L’acqua è un diritto, non una merce.
E adesso voglio “copiare”, si! Copiare di sana pianta Mario Capanna. Precisamente un passo del suo libro: “Per ragionare”. Precisamente le pagine 161 e 162.
“L’acqua è una necessità fondamentale”, ma non è un “diritto” per tutti gli esseri umani: così ha sancito il proprio fallimento il V° Forum mondiale sull’acqua, concluso a Istanbul nel marzo 2009.
La distinzione non è di poco conto: se qualcosa è un “diritto” (come quello alla vita, alla libertà, all’istruzione ecc.), l’autorità pubblica ha il dovere di garantirlo. Se invece è una semplice “necessità”, sebbene fondamentale, è sottinteso che ognuno si arrangi.

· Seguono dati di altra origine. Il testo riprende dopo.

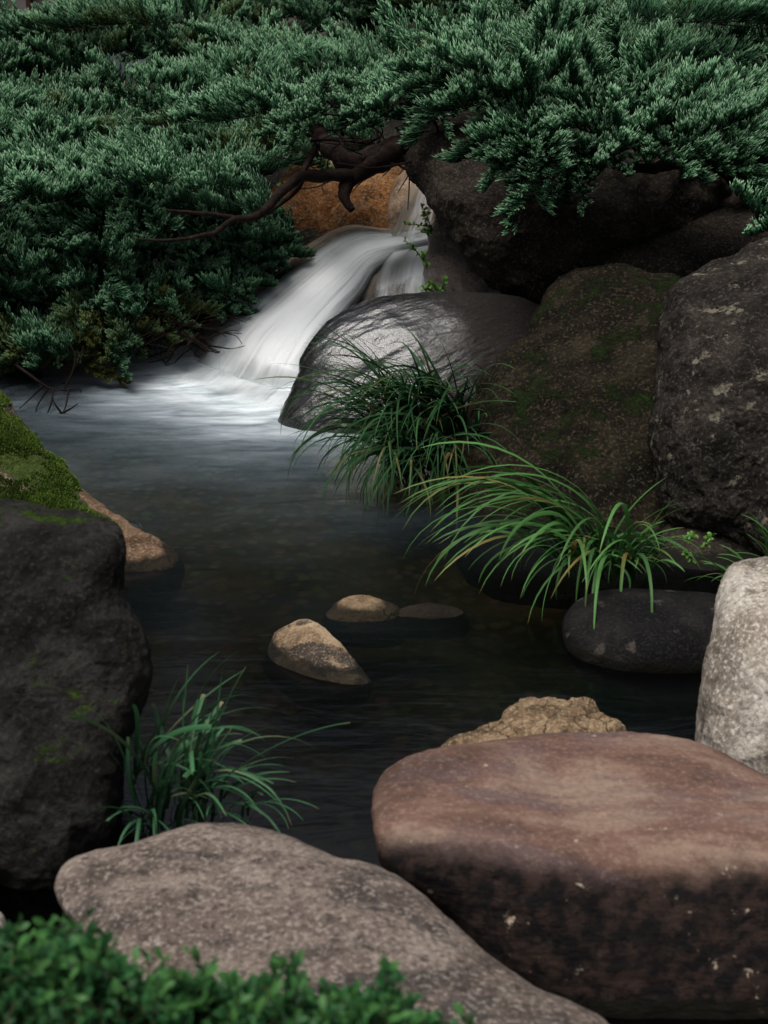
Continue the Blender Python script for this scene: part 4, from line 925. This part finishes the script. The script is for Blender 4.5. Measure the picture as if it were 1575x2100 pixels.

Attualmente circa un miliardo di persone manca di acqua potabile e l’ONU valuta che fra vent’anni metà della popolazione mondiale sarà nelle stesse condizioni.
Se non si inverte la tendenza, le prossime guerre saranno per l’acqua, molto più che per il petrolio.
Il problema dell’acqua è simmetrico a quello della fame nel mondo: come a mancare non è il cibo (come già detto, ce n’è a sufficienza per sfamare il doppio degli stomaci attuali) ma le risorse per acquistarlo, così la carenza non è di acqua ma della sua distribuzione e utilizzo. Per esempio: un’agricoltura più efficiente non consumerebbe più il 70 per cento delle risorse idriche, come oggi avviene.
La privatizzazione dell’acqua, non risolve il problema: lo aggraverebbe, riempiendo le piscine di chi può e lasciando a secco chi non può.
Dare via libera alla tentazione del profitto, di ridurre anche l’acqua a merce, produrrebbe risultati catastrofici.Al contrario l’acqua va considerata un diritto, come il cibo, come l’aria.
Se uno ci impedisce di respirare, provocandoci la morte per asfissia, è imputabile di omicidio. Non dovrebbe essere lo stesso se ci impedisce di bere?
L’Organizzazione mondiale della sanità calcola che ogni dollaro investito in acqua e misure igieniche può determinare un beneficio economico fra i 6 e i 12 dollari.
Dunque: perché non manchi l’acqua, la politica deve smettere di… fare acqua.